Speech given at the BHP Billiton Science and Engineering Awards, Melbourne by CSIRO Chief Executive Dr Larry Marshall.

I would like to begin by acknowledging the Kulin people as the Traditional Owners of the land that we're meeting on today, and pay my respect to their Elders past and present.

I'd also like to thank the BHP Billiton Foundation for another fantastic year supporting our STEM leaders of the future.

This partnership not only provides our students with an outstanding opportunity to hone their skills and fuel their passions, but showcases the power of collaboration between science and industry.

That special relationship when science solves a real world problem, and industry can take it to market as a product and put it in the hands of real people to make their lives better.

Let me acknowledge and thank the most special group of people here today: our teachers.

My high school physics teacher Sally Kerwin was one of the most influential people in my life – the selfless gift of teaching changes lives.

Thank you for all you do to inspire and nurture our leaders of tomorrow, we all owe you a debt of gratitude.

So congratulations to all our students here today, your curiosity and commitment and passion are a credit to you, and will ensure our future is in safe hands.

So let's talk about that future for a minute – what kinds of jobs will be available for bright, STEM-literate young people like you?

As the head of the CSIRO, I get asked this question a lot. And like many areas of science, I can tell you that we don't really know! But like in science, we can also make some educated guesses based on what we see around us.

A couple of weeks ago I was in the US, visiting the CSIRO team in our new office in Silicon Valley.

You probably know Silicon Valley for today's mega tech-companies like Apple.

Interestingly, when we survey Australians, Apple is the only organisation that is more associated with the word 'innovation' than CSIRO.

But we're working on beating them to the top spot!

What you might not realise is that the tech they're famous for came out of science research in organisations just like CSIRO – a lot of it from Stanford University, which is just around the corner in the Valley.

Some of it even comes from Australia – anyone know where the WiFi on their phones was invented?

What we're trying to do in the Valley, and in the US more broadly, is get more of our Australian science into the US market, which is the biggest consumer market in the world.

We know Australian science has a lot more than WiFi to offer the world, and we're not the only ones who think that.

Just last week Professor Michelle Simmons from the University of NSW became our newest Australian of the Year.

Michelle wasn't born in Australia, and she didn't even go to university here – she moved here after finishing her studies in the UK because, as she said in her acceptance speech, she thinks Australia is one of the best places to do science in the world.

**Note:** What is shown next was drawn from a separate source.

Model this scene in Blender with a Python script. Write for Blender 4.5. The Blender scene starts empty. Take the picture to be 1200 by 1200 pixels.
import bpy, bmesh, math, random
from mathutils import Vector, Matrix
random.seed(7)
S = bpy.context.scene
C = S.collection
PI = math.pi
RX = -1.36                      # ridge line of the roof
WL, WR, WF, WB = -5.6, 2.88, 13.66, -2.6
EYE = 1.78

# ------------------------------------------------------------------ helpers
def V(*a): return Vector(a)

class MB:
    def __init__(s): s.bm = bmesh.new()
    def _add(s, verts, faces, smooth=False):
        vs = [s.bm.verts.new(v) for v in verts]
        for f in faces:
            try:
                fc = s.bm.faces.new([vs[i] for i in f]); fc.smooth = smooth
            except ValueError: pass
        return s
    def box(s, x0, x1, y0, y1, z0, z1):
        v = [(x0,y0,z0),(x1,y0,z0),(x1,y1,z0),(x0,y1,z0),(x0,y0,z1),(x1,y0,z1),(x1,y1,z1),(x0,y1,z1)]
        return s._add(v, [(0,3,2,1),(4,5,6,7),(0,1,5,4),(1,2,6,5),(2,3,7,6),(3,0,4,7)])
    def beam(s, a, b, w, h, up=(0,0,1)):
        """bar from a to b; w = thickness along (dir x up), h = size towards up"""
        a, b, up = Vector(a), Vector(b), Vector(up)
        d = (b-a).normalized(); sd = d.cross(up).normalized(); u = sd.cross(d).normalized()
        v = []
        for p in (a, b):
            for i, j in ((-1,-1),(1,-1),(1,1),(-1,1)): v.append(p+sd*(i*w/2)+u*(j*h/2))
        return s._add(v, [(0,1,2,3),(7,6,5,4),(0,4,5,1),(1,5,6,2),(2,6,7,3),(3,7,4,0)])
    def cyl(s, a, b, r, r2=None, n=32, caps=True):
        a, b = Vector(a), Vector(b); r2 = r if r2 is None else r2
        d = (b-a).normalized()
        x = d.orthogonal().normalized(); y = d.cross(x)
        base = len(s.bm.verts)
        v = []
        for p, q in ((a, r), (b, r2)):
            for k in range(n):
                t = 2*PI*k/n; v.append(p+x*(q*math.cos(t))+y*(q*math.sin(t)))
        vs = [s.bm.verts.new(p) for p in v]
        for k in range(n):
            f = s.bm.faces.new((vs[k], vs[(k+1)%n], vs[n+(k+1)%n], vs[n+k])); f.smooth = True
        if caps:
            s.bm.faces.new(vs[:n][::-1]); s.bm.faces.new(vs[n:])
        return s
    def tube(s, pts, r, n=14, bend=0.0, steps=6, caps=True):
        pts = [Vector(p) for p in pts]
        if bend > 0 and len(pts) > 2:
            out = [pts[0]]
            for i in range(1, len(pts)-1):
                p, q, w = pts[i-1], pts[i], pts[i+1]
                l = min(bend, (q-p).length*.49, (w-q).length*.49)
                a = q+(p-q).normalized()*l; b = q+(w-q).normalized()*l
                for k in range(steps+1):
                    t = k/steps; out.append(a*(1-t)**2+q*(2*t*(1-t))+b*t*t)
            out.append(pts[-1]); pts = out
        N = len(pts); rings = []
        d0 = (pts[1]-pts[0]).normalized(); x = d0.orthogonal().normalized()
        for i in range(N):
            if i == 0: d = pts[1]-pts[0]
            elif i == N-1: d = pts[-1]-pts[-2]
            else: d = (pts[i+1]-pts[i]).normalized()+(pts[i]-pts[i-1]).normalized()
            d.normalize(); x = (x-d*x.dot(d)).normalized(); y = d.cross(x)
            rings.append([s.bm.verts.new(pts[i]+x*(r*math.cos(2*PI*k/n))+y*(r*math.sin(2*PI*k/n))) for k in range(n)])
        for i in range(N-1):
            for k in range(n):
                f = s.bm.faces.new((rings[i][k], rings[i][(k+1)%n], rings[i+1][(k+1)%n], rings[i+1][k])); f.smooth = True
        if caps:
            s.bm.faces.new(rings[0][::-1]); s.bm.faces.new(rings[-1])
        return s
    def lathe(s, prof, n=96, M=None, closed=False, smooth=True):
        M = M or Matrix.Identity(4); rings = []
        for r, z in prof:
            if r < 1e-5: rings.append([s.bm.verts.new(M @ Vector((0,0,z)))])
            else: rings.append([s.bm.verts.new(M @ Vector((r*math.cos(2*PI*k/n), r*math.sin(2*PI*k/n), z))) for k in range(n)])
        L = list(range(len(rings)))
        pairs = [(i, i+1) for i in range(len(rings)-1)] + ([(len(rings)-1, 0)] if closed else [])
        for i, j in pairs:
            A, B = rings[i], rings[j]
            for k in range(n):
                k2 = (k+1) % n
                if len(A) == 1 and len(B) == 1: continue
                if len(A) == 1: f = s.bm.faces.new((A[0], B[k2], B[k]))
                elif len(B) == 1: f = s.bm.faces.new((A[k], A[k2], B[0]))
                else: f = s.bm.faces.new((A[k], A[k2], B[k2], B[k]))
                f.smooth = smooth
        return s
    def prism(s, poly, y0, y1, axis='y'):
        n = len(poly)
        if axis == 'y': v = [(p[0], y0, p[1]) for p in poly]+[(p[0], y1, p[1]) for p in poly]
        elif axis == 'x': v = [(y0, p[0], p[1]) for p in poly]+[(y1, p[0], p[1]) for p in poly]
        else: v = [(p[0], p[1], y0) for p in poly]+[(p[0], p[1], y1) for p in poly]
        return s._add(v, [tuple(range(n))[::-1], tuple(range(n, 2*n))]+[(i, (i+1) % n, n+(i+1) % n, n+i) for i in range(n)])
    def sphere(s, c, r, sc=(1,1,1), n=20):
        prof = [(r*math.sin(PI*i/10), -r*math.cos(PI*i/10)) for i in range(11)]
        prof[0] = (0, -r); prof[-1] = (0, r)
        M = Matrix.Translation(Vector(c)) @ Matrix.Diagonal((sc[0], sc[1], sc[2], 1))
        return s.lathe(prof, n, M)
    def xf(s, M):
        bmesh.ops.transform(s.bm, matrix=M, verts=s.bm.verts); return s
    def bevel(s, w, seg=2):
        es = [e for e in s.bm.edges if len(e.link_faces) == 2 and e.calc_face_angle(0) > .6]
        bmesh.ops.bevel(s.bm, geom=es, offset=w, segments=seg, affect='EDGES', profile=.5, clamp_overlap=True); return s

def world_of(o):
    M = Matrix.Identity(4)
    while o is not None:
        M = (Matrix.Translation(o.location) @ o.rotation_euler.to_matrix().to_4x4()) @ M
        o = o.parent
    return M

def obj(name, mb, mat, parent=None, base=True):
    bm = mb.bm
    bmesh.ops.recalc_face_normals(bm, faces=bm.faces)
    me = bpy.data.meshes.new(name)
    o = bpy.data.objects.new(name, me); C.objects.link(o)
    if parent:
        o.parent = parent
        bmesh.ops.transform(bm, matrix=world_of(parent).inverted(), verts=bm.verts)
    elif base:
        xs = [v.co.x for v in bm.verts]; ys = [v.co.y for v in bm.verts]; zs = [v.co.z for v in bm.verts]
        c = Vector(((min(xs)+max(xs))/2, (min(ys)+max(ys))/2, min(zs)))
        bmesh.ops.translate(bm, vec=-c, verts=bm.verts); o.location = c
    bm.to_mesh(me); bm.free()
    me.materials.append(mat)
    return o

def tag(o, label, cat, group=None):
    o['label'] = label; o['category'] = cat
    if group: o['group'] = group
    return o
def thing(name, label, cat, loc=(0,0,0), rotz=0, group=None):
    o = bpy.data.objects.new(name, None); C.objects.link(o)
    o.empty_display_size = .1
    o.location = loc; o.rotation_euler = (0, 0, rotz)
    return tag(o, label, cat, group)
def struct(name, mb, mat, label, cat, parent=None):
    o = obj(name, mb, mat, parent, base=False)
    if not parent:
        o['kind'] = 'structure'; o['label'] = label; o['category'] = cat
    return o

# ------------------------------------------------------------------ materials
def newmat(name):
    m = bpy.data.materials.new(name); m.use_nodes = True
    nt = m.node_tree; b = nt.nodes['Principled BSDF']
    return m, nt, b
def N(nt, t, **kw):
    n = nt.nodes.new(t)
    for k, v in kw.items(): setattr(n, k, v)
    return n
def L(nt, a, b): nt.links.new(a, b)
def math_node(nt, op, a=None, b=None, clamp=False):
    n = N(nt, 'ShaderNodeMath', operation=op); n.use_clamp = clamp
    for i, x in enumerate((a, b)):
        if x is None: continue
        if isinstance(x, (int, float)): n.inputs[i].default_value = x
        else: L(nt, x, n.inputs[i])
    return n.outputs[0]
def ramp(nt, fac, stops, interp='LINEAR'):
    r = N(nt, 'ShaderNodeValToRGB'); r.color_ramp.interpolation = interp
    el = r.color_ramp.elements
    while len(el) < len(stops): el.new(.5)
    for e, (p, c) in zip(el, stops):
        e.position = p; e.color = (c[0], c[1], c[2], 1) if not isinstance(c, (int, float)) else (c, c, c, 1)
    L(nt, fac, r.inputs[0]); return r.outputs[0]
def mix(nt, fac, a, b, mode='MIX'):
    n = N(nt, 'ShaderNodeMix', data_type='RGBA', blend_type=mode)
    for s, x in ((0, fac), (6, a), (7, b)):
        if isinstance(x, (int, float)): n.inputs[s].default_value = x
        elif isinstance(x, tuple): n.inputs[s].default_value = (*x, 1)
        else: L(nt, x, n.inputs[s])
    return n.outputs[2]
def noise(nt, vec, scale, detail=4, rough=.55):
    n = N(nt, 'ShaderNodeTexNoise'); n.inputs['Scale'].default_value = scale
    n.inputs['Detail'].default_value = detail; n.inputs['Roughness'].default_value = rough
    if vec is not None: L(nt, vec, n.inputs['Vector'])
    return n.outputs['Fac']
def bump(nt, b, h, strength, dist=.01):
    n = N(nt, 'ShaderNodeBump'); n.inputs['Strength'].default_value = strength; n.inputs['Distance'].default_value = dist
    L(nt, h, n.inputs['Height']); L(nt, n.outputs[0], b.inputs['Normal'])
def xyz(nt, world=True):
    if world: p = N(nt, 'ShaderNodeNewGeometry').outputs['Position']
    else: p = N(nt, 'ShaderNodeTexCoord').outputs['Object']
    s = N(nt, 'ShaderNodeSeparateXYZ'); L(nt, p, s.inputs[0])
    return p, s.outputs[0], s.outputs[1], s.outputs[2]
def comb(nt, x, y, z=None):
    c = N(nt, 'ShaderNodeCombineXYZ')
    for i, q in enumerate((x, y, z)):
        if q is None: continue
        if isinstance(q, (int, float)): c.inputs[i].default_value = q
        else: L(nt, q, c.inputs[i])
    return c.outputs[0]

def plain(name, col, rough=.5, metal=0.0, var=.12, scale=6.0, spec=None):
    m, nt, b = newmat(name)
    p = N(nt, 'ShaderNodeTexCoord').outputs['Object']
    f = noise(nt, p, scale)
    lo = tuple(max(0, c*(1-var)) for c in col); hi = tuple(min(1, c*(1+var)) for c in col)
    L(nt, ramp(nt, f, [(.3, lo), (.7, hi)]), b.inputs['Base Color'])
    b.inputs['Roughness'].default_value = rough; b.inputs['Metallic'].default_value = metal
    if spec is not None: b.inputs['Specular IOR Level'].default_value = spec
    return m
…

Here's how she describes what she's working on now:

"Today, there is an international race to build a quantum computer and the field is highly competitive – nicknamed the space race of the computing era.

"Australia has established a unique approach with a globally competitive edge that has been described by our US funding agencies as having a two- to three-year lead over the rest of the world."

Coincidentally, Australia's unique approach involves using silicon to build the quantum computer, the same material that made Silicon Valley so famous when Intel commercialised the silicon chip that's in all electronics today.

So what does that mean for your future?

It means you're starting your careers in one of the best places in the world, and you can build an international career without having to leave.

The world today is flat – we've never been more connected than we are today, and if you have the right skills, you can do anything, from anywhere, with anyone.

As I look around today, I see the same kinds of minds at work as the ones that invented WiFi before we had mobile phones – who knows what you will invent that could have the same profound effect on our world?

I hope you will come and invent it at CSIRO so I can see it first-hand!

Life, the world, and a job is what you make it – from what you have put into your projects I can see you will get a lot out of life. So to close on the question of jobs of the future – you won't care, because you'll create your own jobs, your own companies, and your own future – a better future, I think, for all of us – thank you.